- [Collected material]
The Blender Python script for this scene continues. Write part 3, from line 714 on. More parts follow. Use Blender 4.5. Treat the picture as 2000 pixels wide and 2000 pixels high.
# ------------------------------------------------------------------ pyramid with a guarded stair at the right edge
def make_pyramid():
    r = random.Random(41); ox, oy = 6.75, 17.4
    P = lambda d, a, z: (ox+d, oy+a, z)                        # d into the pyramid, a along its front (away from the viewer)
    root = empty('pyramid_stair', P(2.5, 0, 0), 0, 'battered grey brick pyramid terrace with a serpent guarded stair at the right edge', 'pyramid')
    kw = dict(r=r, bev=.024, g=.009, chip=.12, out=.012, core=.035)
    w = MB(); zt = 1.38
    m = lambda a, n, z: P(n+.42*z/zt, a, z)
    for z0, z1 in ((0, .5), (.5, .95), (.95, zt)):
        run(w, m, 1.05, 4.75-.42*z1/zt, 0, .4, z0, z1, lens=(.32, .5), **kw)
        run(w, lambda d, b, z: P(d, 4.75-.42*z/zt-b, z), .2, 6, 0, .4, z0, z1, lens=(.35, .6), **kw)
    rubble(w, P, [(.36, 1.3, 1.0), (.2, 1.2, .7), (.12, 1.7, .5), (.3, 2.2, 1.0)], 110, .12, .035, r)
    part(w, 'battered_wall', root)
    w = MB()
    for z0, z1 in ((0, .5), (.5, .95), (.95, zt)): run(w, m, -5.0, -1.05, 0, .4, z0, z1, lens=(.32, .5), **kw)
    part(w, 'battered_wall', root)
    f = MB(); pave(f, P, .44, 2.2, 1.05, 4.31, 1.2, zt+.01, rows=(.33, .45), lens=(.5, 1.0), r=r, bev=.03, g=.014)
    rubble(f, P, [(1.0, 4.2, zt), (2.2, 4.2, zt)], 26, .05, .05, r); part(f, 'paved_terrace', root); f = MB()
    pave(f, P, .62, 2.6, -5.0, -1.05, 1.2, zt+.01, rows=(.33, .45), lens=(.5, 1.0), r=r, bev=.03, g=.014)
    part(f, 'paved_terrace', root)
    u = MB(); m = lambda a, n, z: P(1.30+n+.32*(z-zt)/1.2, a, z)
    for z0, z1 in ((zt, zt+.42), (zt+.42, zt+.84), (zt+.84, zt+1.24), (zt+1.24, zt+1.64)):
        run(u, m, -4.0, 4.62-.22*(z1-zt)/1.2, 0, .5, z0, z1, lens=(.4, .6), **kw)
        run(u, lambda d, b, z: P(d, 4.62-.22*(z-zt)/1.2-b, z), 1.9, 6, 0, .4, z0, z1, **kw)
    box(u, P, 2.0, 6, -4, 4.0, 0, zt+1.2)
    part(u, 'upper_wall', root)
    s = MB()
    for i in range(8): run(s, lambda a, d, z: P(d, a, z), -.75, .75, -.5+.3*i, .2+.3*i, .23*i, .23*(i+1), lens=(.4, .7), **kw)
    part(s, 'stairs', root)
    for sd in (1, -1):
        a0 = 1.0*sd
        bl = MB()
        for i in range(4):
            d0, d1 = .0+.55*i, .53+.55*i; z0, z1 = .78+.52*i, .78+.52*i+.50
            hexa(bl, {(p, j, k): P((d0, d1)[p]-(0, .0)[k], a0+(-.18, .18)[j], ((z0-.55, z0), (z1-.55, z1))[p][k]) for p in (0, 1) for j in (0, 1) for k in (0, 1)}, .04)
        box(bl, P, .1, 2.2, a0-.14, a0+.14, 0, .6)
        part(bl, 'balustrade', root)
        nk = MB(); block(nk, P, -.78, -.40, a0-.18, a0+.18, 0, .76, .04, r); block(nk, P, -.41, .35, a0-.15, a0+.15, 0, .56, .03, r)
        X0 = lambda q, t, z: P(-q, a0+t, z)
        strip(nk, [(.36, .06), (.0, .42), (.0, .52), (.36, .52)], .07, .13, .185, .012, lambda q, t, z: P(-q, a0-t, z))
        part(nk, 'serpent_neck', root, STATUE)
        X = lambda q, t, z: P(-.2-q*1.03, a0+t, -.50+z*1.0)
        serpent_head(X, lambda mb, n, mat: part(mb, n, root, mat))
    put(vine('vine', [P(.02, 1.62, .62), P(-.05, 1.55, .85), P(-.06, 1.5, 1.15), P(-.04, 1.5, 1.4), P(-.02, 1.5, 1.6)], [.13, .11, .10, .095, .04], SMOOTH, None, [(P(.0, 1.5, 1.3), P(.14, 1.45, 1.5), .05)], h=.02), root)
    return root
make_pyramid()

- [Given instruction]
Give an exact repetition of all the material.

- [Reply to the exercise]
The Blender Python script for this scene continues. Write part 3, from line 714 on. More parts follow. Use Blender 4.5. Treat the picture as 2000 pixels wide and 2000 pixels high.
# ------------------------------------------------------------------ pyramid with a guarded stair at the right edge
def make_pyramid():
    r = random.Random(41); ox, oy = 6.75, 17.4
    P = lambda d, a, z: (ox+d, oy+a, z)                        # d into the pyramid, a along its front (away from the viewer)
    root = empty('pyramid_stair', P(2.5, 0, 0), 0, 'battered grey brick pyramid terrace with a serpent guarded stair at the right edge', 'pyramid')
    kw = dict(r=r, bev=.024, g=.009, chip=.12, out=.012, core=.035)
    w = MB(); zt = 1.38
    m = lambda a, n, z: P(n+.42*z/zt, a, z)
    for z0, z1 in ((0, .5), (.5, .95), (.95, zt)):
        run(w, m, 1.05, 4.75-.42*z1/zt, 0, .4, z0, z1, lens=(.32, .5), **kw)
        run(w, lambda d, b, z: P(d, 4.75-.42*z/zt-b, z), .2, 6, 0, .4, z0, z1, lens=(.35, .6), **kw)
    rubble(w, P, [(.36, 1.3, 1.0), (.2, 1.2, .7), (.12, 1.7, .5), (.3, 2.2, 1.0)], 110, .12, .035, r)
    part(w, 'battered_wall', root)
    w = MB()
    for z0, z1 in ((0, .5), (.5, .95), (.95, zt)): run(w, m, -5.0, -1.05, 0, .4, z0, z1, lens=(.32, .5), **kw)
    part(w, 'battered_wall', root)
    f = MB(); pave(f, P, .44, 2.2, 1.05, 4.31, 1.2, zt+.01, rows=(.33, .45), lens=(.5, 1.0), r=r, bev=.03, g=.014)
    rubble(f, P, [(1.0, 4.2, zt), (2.2, 4.2, zt)], 26, .05, .05, r); part(f, 'paved_terrace', root); f = MB()
    pave(f, P, .62, 2.6, -5.0, -1.05, 1.2, zt+.01, rows=(.33, .45), lens=(.5, 1.0), r=r, bev=.03, g=.014)
    part(f, 'paved_terrace', root)
    u = MB(); m = lambda a, n, z: P(1.30+n+.32*(z-zt)/1.2, a, z)
    for z0, z1 in ((zt, zt+.42), (zt+.42, zt+.84), (zt+.84, zt+1.24), (zt+1.24, zt+1.64)):
        run(u, m, -4.0, 4.62-.22*(z1-zt)/1.2, 0, .5, z0, z1, lens=(.4, .6), **kw)
        run(u, lambda d, b, z: P(d, 4.62-.22*(z-zt)/1.2-b, z), 1.9, 6, 0, .4, z0, z1, **kw)
    box(u, P, 2.0, 6, -4, 4.0, 0, zt+1.2)
    part(u, 'upper_wall', root)
    s = MB()
    for i in range(8): run(s, lambda a, d, z: P(d, a, z), -.75, .75, -.5+.3*i, .2+.3*i, .23*i, .23*(i+1), lens=(.4, .7), **kw)
    part(s, 'stairs', root)
    for sd in (1, -1):
        a0 = 1.0*sd
        bl = MB()
        for i in range(4):
            d0, d1 = .0+.55*i, .53+.55*i; z0, z1 = .78+.52*i, .78+.52*i+.50
            hexa(bl, {(p, j, k): P((d0, d1)[p]-(0, .0)[k], a0+(-.18, .18)[j], ((z0-.55, z0), (z1-.55, z1))[p][k]) for p in (0, 1) for j in (0, 1) for k in (0, 1)}, .04)
        box(bl, P, .1, 2.2, a0-.14, a0+.14, 0, .6)
        part(bl, 'balustrade', root)
        nk = MB(); block(nk, P, -.78, -.40, a0-.18, a0+.18, 0, .76, .04, r); block(nk, P, -.41, .35, a0-.15, a0+.15, 0, .56, .03, r)
        X0 = lambda q, t, z: P(-q, a0+t, z)
        strip(nk, [(.36, .06), (.0, .42), (.0, .52), (.36, .52)], .07, .13, .185, .012, lambda q, t, z: P(-q, a0-t, z))
        part(nk, 'serpent_neck', root, STATUE)
        X = lambda q, t, z: P(-.2-q*1.03, a0+t, -.50+z*1.0)
        serpent_head(X, lambda mb, n, mat: part(mb, n, root, mat))
    put(vine('vine', [P(.02, 1.62, .62), P(-.05, 1.55, .85), P(-.06, 1.5, 1.15), P(-.04, 1.5, 1.4), P(-.02, 1.5, 1.6)], [.13, .11, .10, .095, .04], SMOOTH, None, [(P(.0, 1.5, 1.3), P(.14, 1.45, 1.5), .05)], h=.02), root)
    return root
make_pyramid()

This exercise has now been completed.